Read more on Graphite Tag Support.
Dashboard model, persistent url’s and API changes
We are introducing a new unique identifier (uid
) in the dashboard JSON model. It’s automatically
generated if not provided when creating a dashboard and will have a length of 9-12 characters.
The unique identifier allows having persistent URL’s for accessing dashboards, sharing them
between instances and when using dashboard provisioning. This means that dashboard can
be renamed without breaking any links. We’re changing the url format for dashboards
from /dashboard/db/:slug
to /d/:uid/:slug
. We’ll keep supporting the old slug-based url’s for dashboards
and redirects to the new one for backward compatibility. Please note that the old slug-based url’s
have been deprecated and will be removed in a future release.

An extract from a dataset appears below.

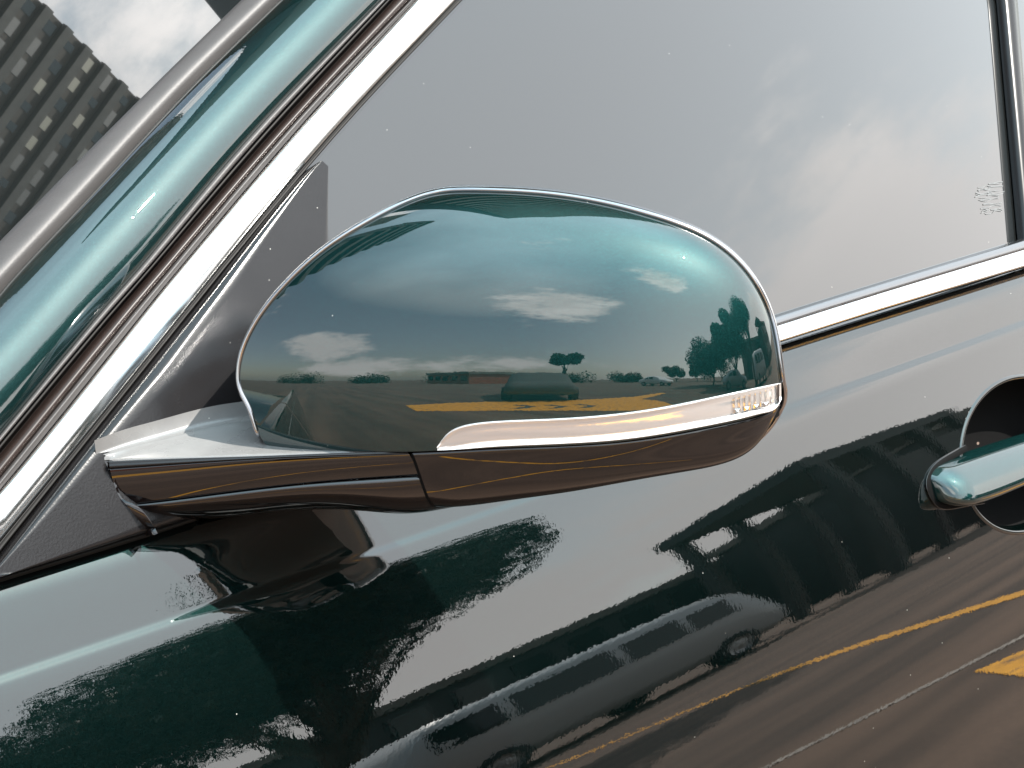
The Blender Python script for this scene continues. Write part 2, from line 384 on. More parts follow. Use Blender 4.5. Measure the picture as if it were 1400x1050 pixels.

Sharing dashboards between instances becomes much easier since the uid
is unique (unique enough).
This might seem like a small change, but we are incredibly excited about it since it will make it
much easier to manage, collaborate and navigate between dashboards.
API changes
New uid-based routes in the dashboard API have been introduced to retrieve and delete dashboards. The corresponding slug-based routes have been deprecated and will be removed in a future release.